Renate Buser – Espaces et vides. Reconstructed

16 octobre – 8 novembre 2006


Installation réalisée par l’Ecole d’Architecture de l’EPFL

Five years ago, the artist Renate Buser realised an installation entitled Espaces et vides in La Chaux-de-Fonds, using photographs of those 19th century residential buildings that are called massifs up there. The installation, which was housed in a large, windowless hall, consisted of three parts. When taking the photographs, the artist had chosen angles that made the building appear in strong perspectives, and she had worked on the negatives to remove the roofs and pavements.

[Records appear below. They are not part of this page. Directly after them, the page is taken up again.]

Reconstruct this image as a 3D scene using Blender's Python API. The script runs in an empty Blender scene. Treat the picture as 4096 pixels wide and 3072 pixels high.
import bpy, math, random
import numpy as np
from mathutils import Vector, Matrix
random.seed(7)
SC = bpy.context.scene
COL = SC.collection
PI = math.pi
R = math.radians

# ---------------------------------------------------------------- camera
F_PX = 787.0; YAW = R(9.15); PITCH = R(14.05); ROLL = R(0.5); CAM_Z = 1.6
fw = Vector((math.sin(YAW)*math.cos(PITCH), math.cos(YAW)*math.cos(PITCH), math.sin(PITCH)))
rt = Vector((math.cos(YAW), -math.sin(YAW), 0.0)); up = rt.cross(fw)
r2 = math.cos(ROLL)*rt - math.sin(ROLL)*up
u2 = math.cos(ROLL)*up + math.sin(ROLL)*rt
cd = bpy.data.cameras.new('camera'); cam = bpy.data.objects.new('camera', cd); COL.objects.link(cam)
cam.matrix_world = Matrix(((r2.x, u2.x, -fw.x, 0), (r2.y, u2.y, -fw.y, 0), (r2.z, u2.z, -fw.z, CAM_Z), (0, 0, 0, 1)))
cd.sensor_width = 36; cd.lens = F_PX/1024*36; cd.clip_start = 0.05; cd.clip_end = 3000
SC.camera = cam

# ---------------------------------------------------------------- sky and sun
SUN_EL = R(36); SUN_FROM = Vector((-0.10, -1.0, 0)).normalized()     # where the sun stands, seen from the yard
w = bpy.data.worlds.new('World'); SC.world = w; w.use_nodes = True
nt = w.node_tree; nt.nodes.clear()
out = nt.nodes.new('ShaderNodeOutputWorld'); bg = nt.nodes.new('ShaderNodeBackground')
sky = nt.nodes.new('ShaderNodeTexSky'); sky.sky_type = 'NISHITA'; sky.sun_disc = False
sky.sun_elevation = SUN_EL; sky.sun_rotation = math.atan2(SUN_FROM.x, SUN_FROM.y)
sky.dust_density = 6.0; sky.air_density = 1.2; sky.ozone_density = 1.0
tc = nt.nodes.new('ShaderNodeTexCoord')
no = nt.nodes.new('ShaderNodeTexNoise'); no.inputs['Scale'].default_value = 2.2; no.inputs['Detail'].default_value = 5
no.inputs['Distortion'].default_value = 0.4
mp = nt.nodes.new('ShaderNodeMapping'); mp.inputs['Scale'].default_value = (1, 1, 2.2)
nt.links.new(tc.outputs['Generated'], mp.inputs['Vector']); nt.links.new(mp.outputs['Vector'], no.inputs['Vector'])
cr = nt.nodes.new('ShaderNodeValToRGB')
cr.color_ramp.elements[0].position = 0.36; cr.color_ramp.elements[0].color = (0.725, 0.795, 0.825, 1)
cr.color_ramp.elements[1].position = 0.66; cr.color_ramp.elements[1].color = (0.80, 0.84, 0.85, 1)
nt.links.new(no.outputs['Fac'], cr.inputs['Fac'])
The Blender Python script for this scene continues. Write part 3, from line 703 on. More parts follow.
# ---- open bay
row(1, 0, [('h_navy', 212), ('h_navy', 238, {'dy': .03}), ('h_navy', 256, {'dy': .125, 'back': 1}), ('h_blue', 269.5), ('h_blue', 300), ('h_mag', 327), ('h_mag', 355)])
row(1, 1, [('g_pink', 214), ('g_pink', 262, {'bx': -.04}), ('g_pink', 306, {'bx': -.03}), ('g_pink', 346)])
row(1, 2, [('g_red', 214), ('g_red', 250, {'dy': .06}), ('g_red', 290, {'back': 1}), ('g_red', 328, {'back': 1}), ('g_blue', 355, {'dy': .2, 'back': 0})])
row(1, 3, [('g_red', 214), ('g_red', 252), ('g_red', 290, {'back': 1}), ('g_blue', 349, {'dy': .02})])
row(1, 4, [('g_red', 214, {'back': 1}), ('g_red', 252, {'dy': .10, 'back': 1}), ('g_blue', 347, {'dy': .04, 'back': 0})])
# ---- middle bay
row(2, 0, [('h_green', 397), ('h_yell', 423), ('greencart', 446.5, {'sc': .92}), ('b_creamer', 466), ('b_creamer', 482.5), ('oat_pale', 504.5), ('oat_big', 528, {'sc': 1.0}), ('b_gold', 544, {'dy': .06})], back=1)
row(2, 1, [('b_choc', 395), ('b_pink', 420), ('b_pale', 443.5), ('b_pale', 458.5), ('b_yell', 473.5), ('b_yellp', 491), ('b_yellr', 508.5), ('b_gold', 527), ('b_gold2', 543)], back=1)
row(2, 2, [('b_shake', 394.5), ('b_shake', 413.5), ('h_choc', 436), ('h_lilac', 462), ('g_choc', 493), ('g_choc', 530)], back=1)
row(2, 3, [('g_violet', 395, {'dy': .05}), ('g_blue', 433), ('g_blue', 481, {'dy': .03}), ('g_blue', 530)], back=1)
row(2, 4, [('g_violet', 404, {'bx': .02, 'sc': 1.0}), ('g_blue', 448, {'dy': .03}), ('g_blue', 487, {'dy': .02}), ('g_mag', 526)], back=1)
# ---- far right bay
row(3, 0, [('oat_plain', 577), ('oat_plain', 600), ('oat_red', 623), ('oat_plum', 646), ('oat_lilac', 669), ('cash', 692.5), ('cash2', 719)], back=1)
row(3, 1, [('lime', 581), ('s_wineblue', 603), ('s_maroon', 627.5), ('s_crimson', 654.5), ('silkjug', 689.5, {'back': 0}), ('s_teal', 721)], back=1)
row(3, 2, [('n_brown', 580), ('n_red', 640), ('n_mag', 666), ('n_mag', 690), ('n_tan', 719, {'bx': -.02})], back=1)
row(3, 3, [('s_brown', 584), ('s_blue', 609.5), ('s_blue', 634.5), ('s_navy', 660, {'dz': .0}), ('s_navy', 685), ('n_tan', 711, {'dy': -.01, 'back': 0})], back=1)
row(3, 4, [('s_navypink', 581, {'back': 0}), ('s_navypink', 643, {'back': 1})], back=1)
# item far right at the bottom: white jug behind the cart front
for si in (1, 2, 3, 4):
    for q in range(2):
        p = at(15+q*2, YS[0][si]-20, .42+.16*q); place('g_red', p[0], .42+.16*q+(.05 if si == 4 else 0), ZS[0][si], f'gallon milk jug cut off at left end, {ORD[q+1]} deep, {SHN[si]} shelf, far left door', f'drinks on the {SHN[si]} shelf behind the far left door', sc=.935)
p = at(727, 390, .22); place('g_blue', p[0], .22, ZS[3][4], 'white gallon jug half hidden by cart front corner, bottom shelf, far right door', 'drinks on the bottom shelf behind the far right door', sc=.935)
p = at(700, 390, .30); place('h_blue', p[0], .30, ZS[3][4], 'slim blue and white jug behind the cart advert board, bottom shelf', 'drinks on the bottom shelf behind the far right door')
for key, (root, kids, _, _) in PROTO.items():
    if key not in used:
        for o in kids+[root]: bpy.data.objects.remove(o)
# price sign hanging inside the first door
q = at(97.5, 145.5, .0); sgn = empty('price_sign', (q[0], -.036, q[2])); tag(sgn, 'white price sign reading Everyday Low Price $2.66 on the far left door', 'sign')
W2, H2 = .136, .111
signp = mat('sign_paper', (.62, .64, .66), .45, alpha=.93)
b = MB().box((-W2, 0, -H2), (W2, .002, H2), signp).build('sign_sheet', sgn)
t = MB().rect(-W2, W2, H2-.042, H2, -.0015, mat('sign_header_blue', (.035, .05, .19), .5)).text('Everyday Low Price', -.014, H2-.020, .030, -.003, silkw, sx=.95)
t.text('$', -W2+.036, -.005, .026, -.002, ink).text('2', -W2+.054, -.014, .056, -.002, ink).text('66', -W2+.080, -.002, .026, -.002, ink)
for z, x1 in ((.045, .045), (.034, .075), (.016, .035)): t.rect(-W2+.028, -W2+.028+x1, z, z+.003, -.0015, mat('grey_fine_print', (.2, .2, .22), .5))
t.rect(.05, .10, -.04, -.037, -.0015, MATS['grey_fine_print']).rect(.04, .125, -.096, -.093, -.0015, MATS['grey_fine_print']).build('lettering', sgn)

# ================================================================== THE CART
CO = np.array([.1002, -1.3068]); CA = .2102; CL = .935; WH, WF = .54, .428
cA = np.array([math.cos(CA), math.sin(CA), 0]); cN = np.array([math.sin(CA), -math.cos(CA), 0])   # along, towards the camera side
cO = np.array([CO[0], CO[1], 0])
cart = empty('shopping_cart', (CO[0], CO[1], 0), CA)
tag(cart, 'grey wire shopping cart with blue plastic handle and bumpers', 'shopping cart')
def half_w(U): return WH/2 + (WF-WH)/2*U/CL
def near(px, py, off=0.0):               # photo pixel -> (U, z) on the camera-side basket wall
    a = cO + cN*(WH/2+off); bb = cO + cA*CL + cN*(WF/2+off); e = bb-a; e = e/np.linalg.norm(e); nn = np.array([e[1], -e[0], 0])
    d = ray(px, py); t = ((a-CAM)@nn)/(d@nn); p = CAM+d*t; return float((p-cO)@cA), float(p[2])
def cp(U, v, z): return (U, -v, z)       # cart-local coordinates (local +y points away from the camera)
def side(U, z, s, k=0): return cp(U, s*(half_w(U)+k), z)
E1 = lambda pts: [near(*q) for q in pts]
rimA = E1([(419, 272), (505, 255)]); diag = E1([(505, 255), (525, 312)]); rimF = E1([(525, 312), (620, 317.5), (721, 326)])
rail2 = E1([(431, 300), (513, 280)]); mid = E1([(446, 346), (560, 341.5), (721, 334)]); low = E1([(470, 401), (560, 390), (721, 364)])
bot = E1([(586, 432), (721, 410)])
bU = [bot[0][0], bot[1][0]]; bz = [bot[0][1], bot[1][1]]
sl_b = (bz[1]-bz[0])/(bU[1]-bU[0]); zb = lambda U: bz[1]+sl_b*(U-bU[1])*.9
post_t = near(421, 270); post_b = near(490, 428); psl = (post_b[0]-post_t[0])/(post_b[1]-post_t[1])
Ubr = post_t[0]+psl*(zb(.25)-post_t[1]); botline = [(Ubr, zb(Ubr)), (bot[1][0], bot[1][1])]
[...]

In this manner, the façades resemble decorative elements without any depth, thus reducing urban spaces to empty spaces. When entering the hall, spectators were struck by the trompe-l’oeil effect of the images but at the same time apprehended the strange effect of how they had been placed – like in a dream. Walking around altered the viewing angles, which made the façades change their shapes and the perspectives accelerate, or vice versa. Thus this installation asserts the dialectic of real space and its image, unreal space, at several levels by making our attention glide from one reality into the other. And it represents far more than an astonishing trompe-l’oeil effect: it teaches a lesson in how to perceive space.

The importance of the problems of this kind of perception for a School of Architecture has prompted us to invite Renate Buser to reconstruct her work even though its counterpart – the reality of La Chaux-de-Fonds – is lacking here. When reconstructing her work, the artist has now reduced her installation in order to focus on this other way of how we perceive it. And although the white walls only imitate the hall of the Musée des Beaux-Arts as reduced to 75%, the two pillars that stand in this « model » still convey the presence of the real exhibition hall. In this way a new level is added to the play with the perception of architectural space.